Evaluating Thermospheric Densities Derived from Orbital Drag Data

Thousands of satellites and debris reside in the thermosphere. The U.S. Space Command archives orbital tracking data for most known Earth-orbiting artificial satellites in the form of Two-Line Element (TLE) entries, which provide an expansive record of historical orbital element information and can be used to derive thermospheric densities. TLEs have been used to assess variability and trends in thermospheric temperature and density. Density can be extracted from TLEs through processing methods which propagate the orbital trajectory and assess orbital mean motion changes with time for a satellite. Comparisons between TLE-derived densities and high-accuracy accelerometer-derived densities for 8+ years of CHAMP and GRACE satellite data indicate that TLE processing choices, particularly those involving the time window of integration, significantly impact the agreement between the different density datasets.
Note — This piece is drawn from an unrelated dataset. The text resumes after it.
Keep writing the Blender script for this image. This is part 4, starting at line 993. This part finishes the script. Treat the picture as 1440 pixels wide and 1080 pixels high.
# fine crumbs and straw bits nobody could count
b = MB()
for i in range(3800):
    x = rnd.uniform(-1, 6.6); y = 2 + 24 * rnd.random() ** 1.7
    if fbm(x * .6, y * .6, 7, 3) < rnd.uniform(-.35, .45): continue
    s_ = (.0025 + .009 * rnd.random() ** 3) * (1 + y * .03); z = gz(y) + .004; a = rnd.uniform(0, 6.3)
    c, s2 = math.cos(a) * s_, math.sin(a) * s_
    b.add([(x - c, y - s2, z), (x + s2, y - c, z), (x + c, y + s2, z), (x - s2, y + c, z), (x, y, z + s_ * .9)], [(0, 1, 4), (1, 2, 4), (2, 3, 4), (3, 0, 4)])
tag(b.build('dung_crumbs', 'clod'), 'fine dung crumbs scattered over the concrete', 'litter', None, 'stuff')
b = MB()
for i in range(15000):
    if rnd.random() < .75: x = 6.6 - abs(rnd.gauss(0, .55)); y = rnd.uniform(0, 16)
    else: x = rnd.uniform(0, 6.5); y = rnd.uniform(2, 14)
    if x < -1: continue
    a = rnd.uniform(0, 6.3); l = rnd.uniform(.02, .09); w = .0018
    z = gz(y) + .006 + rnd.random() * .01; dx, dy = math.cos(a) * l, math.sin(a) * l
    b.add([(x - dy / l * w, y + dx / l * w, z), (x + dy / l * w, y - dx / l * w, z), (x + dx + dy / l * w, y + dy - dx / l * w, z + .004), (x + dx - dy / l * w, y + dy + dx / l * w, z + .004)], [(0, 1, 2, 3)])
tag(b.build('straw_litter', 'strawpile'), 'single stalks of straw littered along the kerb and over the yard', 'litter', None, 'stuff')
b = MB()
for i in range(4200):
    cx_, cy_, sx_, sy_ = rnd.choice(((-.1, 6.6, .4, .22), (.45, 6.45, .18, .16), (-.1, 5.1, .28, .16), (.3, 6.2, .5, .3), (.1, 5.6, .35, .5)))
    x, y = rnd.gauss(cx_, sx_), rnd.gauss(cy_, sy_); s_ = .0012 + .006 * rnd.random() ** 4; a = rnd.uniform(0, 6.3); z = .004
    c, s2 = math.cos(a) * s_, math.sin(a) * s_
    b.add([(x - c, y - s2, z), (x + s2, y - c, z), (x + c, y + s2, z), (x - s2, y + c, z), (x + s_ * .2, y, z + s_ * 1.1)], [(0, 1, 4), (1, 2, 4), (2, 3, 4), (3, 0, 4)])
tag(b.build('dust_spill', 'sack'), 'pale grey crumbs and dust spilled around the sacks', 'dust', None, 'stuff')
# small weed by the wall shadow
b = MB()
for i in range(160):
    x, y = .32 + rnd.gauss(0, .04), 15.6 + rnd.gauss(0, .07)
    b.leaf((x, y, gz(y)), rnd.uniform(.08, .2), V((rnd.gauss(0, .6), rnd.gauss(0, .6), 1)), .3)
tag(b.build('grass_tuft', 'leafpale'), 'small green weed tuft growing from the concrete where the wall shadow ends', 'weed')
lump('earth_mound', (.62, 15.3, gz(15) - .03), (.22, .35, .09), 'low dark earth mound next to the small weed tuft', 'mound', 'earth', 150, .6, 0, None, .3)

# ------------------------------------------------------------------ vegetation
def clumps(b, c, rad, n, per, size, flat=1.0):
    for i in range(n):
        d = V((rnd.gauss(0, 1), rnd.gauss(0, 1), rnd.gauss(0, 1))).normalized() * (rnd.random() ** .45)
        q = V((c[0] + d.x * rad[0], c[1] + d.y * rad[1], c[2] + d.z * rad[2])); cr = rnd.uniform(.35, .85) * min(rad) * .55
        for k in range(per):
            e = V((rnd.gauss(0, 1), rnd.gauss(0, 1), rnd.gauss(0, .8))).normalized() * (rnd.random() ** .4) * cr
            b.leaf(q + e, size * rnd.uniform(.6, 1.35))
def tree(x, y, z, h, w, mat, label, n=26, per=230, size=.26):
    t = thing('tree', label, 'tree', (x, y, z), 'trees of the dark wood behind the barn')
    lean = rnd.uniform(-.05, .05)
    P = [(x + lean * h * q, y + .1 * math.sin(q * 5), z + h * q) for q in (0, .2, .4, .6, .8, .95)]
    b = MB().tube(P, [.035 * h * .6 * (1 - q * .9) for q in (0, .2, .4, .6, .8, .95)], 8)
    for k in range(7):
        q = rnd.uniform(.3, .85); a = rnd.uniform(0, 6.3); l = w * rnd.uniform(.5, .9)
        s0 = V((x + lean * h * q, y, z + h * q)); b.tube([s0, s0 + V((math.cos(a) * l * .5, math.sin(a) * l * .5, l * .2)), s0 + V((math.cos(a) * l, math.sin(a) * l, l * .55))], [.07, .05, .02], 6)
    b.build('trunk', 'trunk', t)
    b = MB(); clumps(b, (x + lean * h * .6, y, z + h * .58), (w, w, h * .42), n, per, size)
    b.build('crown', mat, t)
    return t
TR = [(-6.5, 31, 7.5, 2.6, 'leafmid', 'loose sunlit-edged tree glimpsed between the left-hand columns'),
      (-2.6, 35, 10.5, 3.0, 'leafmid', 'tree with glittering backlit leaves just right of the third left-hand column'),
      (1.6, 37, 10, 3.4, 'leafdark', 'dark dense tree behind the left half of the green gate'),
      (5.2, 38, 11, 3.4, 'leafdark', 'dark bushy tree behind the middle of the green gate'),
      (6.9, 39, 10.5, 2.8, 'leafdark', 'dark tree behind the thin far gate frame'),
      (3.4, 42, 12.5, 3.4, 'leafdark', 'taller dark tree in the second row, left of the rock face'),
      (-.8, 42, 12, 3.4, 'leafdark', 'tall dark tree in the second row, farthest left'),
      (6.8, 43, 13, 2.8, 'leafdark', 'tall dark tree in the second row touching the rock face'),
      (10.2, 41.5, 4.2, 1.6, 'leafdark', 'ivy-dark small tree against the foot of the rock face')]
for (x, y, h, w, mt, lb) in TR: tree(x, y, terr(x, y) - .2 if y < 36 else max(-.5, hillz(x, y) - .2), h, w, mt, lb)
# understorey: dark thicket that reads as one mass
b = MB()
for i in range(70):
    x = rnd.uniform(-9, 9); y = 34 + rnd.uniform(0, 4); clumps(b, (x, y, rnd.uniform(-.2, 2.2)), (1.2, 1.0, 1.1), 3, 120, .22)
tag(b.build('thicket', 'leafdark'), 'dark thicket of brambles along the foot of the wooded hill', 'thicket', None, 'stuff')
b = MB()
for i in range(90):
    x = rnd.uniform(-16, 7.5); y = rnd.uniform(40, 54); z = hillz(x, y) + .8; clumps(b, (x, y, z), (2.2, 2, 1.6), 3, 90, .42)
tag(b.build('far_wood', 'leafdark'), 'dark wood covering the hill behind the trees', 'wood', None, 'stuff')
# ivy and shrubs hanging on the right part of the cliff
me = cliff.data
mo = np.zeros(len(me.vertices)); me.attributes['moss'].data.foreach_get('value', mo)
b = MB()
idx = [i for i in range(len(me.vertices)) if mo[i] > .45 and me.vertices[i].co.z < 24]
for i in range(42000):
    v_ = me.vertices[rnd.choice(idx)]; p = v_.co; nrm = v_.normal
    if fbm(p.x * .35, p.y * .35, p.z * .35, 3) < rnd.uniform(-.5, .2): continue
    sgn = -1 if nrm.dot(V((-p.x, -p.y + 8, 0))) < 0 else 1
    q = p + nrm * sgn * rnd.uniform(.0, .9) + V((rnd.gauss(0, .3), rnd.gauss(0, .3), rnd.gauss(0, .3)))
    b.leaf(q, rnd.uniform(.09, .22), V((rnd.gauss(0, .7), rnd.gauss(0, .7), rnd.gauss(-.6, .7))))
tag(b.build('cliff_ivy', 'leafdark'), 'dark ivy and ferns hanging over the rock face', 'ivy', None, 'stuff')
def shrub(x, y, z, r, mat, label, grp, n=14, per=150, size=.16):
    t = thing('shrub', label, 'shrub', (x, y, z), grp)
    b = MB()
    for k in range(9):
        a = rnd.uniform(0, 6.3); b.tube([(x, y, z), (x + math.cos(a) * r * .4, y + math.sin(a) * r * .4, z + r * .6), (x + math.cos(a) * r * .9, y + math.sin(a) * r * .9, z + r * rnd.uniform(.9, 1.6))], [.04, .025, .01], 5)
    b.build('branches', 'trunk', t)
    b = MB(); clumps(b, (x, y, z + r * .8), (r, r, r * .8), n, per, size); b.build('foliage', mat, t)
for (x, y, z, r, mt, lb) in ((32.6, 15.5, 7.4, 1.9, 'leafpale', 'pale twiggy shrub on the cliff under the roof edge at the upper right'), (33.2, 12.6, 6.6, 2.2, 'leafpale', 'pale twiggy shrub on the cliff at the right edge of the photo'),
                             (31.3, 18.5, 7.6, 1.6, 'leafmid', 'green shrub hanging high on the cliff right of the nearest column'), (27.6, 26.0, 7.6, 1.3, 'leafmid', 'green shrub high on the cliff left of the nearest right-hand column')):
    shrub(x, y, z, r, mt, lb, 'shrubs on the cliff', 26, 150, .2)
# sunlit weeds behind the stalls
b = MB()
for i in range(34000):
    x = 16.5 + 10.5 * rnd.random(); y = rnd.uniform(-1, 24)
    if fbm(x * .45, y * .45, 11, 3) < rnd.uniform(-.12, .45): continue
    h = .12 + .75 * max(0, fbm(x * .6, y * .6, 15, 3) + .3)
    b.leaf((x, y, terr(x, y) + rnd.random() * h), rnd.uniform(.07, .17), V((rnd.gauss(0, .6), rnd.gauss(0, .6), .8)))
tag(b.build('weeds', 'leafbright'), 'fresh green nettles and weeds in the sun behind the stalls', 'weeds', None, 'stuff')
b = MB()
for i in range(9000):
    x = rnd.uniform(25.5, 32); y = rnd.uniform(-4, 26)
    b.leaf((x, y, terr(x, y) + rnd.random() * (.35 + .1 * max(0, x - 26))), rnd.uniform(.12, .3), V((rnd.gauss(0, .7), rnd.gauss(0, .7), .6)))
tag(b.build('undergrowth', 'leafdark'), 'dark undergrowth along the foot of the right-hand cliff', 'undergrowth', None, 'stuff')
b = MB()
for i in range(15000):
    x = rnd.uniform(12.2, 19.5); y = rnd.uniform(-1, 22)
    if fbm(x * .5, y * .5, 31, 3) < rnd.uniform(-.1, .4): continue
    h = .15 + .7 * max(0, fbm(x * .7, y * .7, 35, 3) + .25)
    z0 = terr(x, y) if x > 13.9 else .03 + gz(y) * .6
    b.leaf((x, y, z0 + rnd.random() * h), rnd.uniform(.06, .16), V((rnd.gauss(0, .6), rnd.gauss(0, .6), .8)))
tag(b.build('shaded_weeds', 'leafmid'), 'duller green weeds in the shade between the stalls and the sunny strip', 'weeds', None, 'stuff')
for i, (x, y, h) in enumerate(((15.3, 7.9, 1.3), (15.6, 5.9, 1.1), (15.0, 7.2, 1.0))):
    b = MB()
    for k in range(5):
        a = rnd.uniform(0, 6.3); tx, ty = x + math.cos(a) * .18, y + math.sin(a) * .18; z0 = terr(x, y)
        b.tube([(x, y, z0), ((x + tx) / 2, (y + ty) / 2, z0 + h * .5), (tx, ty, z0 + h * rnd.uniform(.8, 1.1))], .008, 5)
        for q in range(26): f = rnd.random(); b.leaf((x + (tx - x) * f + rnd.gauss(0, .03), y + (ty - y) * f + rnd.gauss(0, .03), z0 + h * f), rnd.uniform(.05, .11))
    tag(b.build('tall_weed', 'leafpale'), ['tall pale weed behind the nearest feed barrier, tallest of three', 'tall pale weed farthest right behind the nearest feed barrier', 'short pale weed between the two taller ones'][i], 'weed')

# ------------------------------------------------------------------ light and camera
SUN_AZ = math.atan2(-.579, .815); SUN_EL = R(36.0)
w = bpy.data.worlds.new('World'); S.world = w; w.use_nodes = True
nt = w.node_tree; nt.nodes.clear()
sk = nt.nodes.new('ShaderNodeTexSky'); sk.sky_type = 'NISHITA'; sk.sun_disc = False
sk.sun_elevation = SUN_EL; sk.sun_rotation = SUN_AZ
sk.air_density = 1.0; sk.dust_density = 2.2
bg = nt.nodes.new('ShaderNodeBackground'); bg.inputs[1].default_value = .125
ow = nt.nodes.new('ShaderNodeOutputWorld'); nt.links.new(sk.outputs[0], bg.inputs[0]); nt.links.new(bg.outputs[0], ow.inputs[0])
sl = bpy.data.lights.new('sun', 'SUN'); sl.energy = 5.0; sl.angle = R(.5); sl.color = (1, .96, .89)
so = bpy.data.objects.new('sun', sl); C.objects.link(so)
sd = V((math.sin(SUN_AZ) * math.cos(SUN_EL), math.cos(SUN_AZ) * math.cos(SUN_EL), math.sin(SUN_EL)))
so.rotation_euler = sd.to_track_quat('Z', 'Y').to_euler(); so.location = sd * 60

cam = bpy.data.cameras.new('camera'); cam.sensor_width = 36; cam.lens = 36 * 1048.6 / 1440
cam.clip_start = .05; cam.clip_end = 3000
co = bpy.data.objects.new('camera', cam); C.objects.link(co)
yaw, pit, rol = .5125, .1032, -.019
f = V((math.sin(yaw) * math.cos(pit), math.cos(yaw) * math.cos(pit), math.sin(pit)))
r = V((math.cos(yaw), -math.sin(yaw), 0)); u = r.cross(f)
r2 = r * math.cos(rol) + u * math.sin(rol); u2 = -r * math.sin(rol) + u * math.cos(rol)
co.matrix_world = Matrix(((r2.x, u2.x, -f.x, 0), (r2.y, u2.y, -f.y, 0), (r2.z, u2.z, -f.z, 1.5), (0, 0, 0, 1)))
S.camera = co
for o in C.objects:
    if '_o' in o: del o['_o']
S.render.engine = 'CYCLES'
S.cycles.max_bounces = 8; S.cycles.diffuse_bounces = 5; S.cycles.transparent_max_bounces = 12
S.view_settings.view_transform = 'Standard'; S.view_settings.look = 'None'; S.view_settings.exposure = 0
Integration time windows of >6 days improve the relative accuracy of TLE-derived densities, though analysis reveals a persistent bias in low-drag regimes where TLE-derived densities are underestimated compared to accelerometer-derived densities by up to 25%. These inaccuracies may be attributed to solar radiation pressure effects. The persistence of these errors in TLE-derived densities at GRACE altitudes (~500 km) has implications for the long-term density datasets and trends inferred from TLEs used to construct empirical models.